“I was standing in the lecture hall in the Palace at the University of Hohenheim in Germany, about to give a talk on the ideas I’d been developing for the majority of my career. Reflecting on the developing countries’ agrifood economy when I first came to this lecture hall 25 years ago, I was struck by just how much had changed — for me and for the developing world.”
On October 16, 2018, Department of Agricultural, Food, and Resource Economics (AFRE) professor Thomas Reardon gave the prestigious Hans Ruthenberg Memorial Lecture at the World Food Day Colloquium, at the University of Hohenheim. His was the third in this biennial lecture series, preceded by Hans Binswanger and Jock Anderson, two and four years before. His talk, titled “Rapid transformation of agrifood supply chains in Africa and Asia with implications for farming systems,” marked a career milestone, as it was the event’s namesake, Hans Ruthenberg, called the “father of farming systems research,” who was an initial inspiration for Reardon to study the transforming food systems in developing countries.
After getting his PhD at UC Berkeley and spending time as a Rockefeller Postdoctoral Fellow in Burkina Faso, and then a research fellow at the International Food Policy Research Institute, Reardon landed at Michigan State University in 1992, where he relished the academic freedom and the community of scholars to explore the ideas he thought most compelling.
“I was a young researcher when I first visited the Hohenheim Palace lecture hall in 1993. I thought back to that time and compared it with the present day in developing countries and was struck by the enormous changes in food systems in Africa and Asia over those 25 years,” said Reardon. “Changes like rapid urbanization, the spread of rural nonfarm employment, the rapid rise of supermarkets, the basic change in diets beyond staples and towards processed foods, the strides in intensification, diversification, and commercialization of farming, and the rise of food purchases in rural areas.”
Thomas Reardon on a research trip in Abidjan, in 1993
Over those 25 years, Reardon’s work has had two related waves — in the 1990s, the transformation of the rural labor market with the rise of rural nonfarm employment; in the 2000s, the transformation of agrifood systems including the rise of supermarkets, large processing firms, modern wholesale and logistics, and agricultural support services. In both waves, he has studied the effects of transformation on farmer incomes, technology, productivity, and rural employment. Focusing on Africa, Asia, and Latin America, Reardon has gained international recognition for his revolutionizing ideas and research.
“It has been striking to observe during both waves of my research that, at first, the findings were given short shrift — and then in each case after a decade of persistence, they were accepted and ‘mainstreamed’ among agricultural economists and development institutions,” said Reardon.
His work earned him numerous recognitions, including 2014 Fellow of the Agricultural and Applied Economics Association, 2009 personal invitee of the World Economic Forum in Davos (the first agricultural economist then invited), a 2005 feature on the front page of the New York Times, and nearly 28,000 citations in Google Scholar, in the top five agricultural economists in the world.

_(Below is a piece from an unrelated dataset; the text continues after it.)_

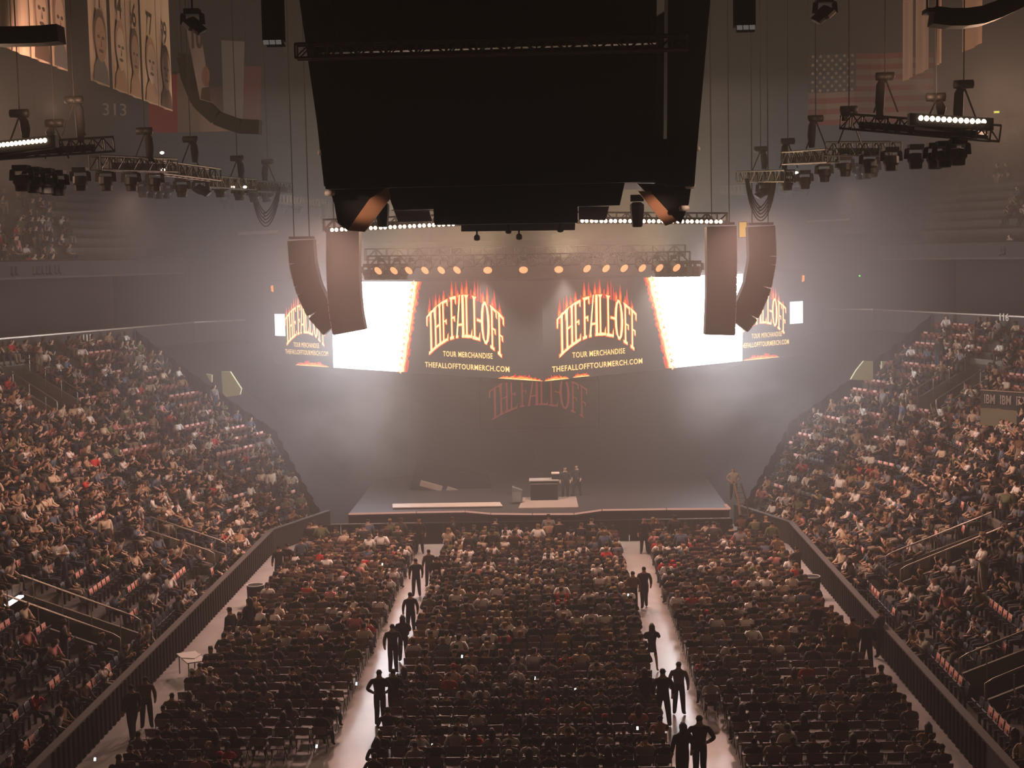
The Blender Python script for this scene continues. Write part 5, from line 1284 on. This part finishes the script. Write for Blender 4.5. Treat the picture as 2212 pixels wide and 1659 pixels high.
# striped-letter advertising boards on the walk-out wall, right
h = hit(2165, 905, 1); f = FAC[1][h[0]] if h else FAC[1][0]; Yb = 74
pa, pb = P(2118, 862, Yb), P(2235, 876, Yb - 2.2); r = empty('advert_board', pa); tag(r, 'dark board with three pale striped-letter logos at the right edge', 'sign')
d = (pb - pa); L = Vector((d.x, d.y, 0)).length; ang = math.atan2(d.y, d.x); r.rotation_euler = (0, 0, ang)
MB().prism([(0, 0, -.42), (L, 0, -.42), (L, 0, .42), (0, 0, .42)], (0, .1, 0)).build('board', mat('board_dark', (.03, .035, .04), .5), r)
MB().prism([(0, .0, -1.3), (L, .0, -1.3), (L, .0, -.45), (0, .0, -.45)], (0, .1, 0)).build('base_wall', M_PALE, r)
MB().box((L / 2, .02, .46), (L, .14, .05)).build('top_rail', M_RAIL, r)
for k in range(3):
    me = text_mesh('IBM', .62, .01, 1.05, .015).copy(); me.materials.clear(); me.materials.append(mat('logo_pale', (.5, .48, .46), .6)); o = link('logo_lettering', me, r); o.rotation_euler = (PI / 2, 0, 0); o.location = (.52 + k * .88, -.02, 0); o.scale = (.62, 1, 1)
    b = MB()
    for s_ in range(7): b.box((.52 + k * .88, -.04, -.19 + s_ * .063), (.78, .01, .016))
    b.build('logo_stripe', mat('board_dark', (.03, .035, .04), .5), r)

# ------------------------------------------------------------------ drifting stage smoke
def smoke(name, c, rad, dens, label, seed):
    bm = bmesh.new(); bmesh.ops.create_icosphere(bm, subdivisions=3, radius=1); me = bpy.data.meshes.new(name); bm.to_mesh(me); bm.free()
    o = link(name, me); o.location = c; o.scale = rad; tag(o, label, 'smoke', kind='stuff')
    M = bpy.data.materials.new(name); M.use_nodes = True; t = M.node_tree; t.nodes.clear(); out = t.nodes.new('ShaderNodeOutputMaterial'); v = t.nodes.new('ShaderNodeVolumeScatter')
    v.inputs['Color'].default_value = (.95, .93, .92, 1); v.inputs['Anisotropy'].default_value = .3
    tc = t.nodes.new('ShaderNodeTexCoord'); n = t.nodes.new('ShaderNodeTexNoise'); n.inputs['Scale'].default_value = 1.6; n.inputs['Detail'].default_value = 3; n.noise_dimensions = '4D'; n.inputs['W'].default_value = seed
    ln = t.nodes.new('ShaderNodeVectorMath'); ln.operation = 'LENGTH'; t.links.new(tc.outputs['Object'], ln.inputs[0]); t.links.new(tc.outputs['Object'], n.inputs['Vector'])
    a = t.nodes.new('ShaderNodeMapRange'); a.inputs[1].default_value = 1.0; a.inputs[2].default_value = .1; a.inputs[3].default_value = 0; a.inputs[4].default_value = 1; a.interpolation_type = 'SMOOTHSTEP'; t.links.new(ln.outputs['Value'], a.inputs[0])
    b = t.nodes.new('ShaderNodeMapRange'); b.inputs[1].default_value = .40; b.inputs[2].default_value = .68; b.inputs[3].default_value = 0; b.inputs[4].default_value = dens; t.links.new(n.outputs[0], b.inputs[0])
    mu = t.nodes.new('ShaderNodeMath'); mu.operation = 'MULTIPLY'; t.links.new(a.outputs[0], mu.inputs[0]); t.links.new(b.outputs[0], mu.inputs[1]); t.links.new(mu.outputs[0], v.inputs['Density'])
    t.links.new(v.outputs[0], out.inputs['Volume']); me.materials.append(M)
smoke('smoke_cloud', P(755, 925, 80), (5, 3, 4.8), .4, 'pale smoke cloud drifting below the left white screen', 1.3)
smoke('smoke_cloud', P(1620, 870, 80), (5.5, 3, 3.6), .36, 'pale smoke cloud drifting below the right white screen', 4.1)
for o in list(SC.objects):
    if o.parent is None and o.type in ('MESH', 'EMPTY') and not o.get('kind') and not o.get('category'): o['kind'] = 'structure'
tag_tris = sum(len(o.data.polygons) for o in SC.objects if o.type == 'MESH')
print('objects', len(SC.objects), 'faces', tag_tris)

A point particularly dear to Reardon is his collaboration with graduate students, researchers in the study regions, and colleagues at MSU (such as Eric Crawford, David Tschirley, Saweda Liverpool-Tasie, Ben Belton, and Titus Awokuse) and at other institutions such as with Chris Barrett of Cornell and David Zilberman of UC Berkeley. “My work wouldn’t be where it is without the collaboration with my peers,” said Reardon. “And MSU has been a phenomenal place to explore with and learn and simply enjoy a ‘practical intellectual’s’ quests.”
After these decades of field work, top-cited publications, and countless talks, Reardon was invited to give the third Hans Ruthenberg Memorial Lecture in October of 2018.
“It was an extremely meaningful and emotional moment for me,” said Reardon. “It was a recognition of my having made a difference in global thinking about international development in the past 25 years, and at the same time revisiting in a different role one of the intellectual birthplaces of my ideas and career."
Thomas Reardon delivering the Hans Ruthenberg Memorial Lecture in October, 2018.
“The world isn’t what it was like 25 years ago and it will continue to change for the next 25,” said Reardon. “Our job as agricultural economists is to identify those next big changes and help prepare governments and donors, civil society and private sector to address the challenges and grasp the opportunities of the transformations afoot and to come.”